The Time For National Standards

All of this begs the question of why we don’t have a national standard that allows us to have comparables as part of No Child Left Behind, but in the interest of states’ rights, when the federal law was passed, each state was given the power to interpret their own standards and progress.

As Memphis City Schools Superintendent Carol Johnson said in The Commercial Appeal series: “If every state is going to create its own assessments and tools of what is proficient and advanced, then what’s the point? We’ve got to figure out what is proficient as a nation.”

She’s right, because what’s happening now is perpetuating the cruelest kind of hoax on states like ours. At a time when the economy depends on our ability to produce knowledge workers for the new economy, we’re deluded into thinking we’re making progress. By the time that it becomes clear that we’re not, it will be too late, and we don’t know about the rest of Tennessee, but here in Memphis, we simply don’t have time to waste.
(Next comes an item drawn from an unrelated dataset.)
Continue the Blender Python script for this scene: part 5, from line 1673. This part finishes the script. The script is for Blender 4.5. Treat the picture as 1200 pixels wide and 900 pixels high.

As long as Tennessee is able – and most of all, willing – to set the bar low so proficiency is high, the public is given a false sense of security that the people in the Tennessee Department of Education are taking care of business.

Asking The Tough Questions For A Change

Hopefully, now that Governor Phil Bredesen has breezed to victory and says that education will be his top priority in his second term, he’ll ask the tough questions and demand more out of DOE. He prides himself on his experience as a businessman but what businessman, much less governor, could make wise decision about investment or success if someone is cooking the books.

Tennessee had its own standards in place before No Child Left Behind was even passed in Washington, D.C., and its stated intent back then was to make sure our schools produced students who could compete with students from Singapore and Hong Kong. Over time, this attitude has eroded, with political spin trumping public accountability.

Some things are so important that they should rise above the normal day-to-day politics in Nashville. Surely this is one of them.